As a bit of silliness, I decided to get UVULA, because why not? I happen to have one, and you probably do too, and I used to (and apparently still today) like to do things just because they’re off-kilter and weird.

So I filled out the form at the DMV, submitted it, and waited. After a few days I got a letter in the mail telling me my request was denied. No reason was given. Now, I happen to know that if the plate you wanted was already taken, they’d tell you (that happened to me once). So why did they refuse me?

To this day, I don’t know. But I have my suspicions. Despite its latitude, Virginia still thinks of itself as a southern state, and a genteel one. I strongly suspect someone at the DMV was confusing a uvula with a vulva, and denied me on the grounds of their own mistaken prurient metathesis.

Ah well. I went with another plate idea, and never looked back.

I’m reminded of all this because my friend, Hank Green—who himself, I presume, has a uvula—just made a SciShow episode about the dangly little throat projection. I have to admit I was never an expert on such things, but I was still surprised at the versatile little appendage and the multiple roles it plays in the back of the mouth.

So there you go. I suppose it’s easy to belittle the uvula, but you do so at your own risk. I’ll personally never downplay it again.

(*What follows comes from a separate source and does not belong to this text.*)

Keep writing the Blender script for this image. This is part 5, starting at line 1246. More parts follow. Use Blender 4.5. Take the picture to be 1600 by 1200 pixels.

Oh—as for my license plate dilemma, I finally settled on one that befit my greenish streamlined Datsun B210: KLINGON. You can make fun of me if you want, but it was the envy of the Old Dominion. I stopped at a red light once, and a guy pulled up next to me. He caught my eye and said, “I wanted KLINGON but they told me it was taken!”

I laughed, yelled “Q’Plah!”, and drove away. In my rearview window I could see his mouth hanging open, but sadly I couldn’t see his uvula myself.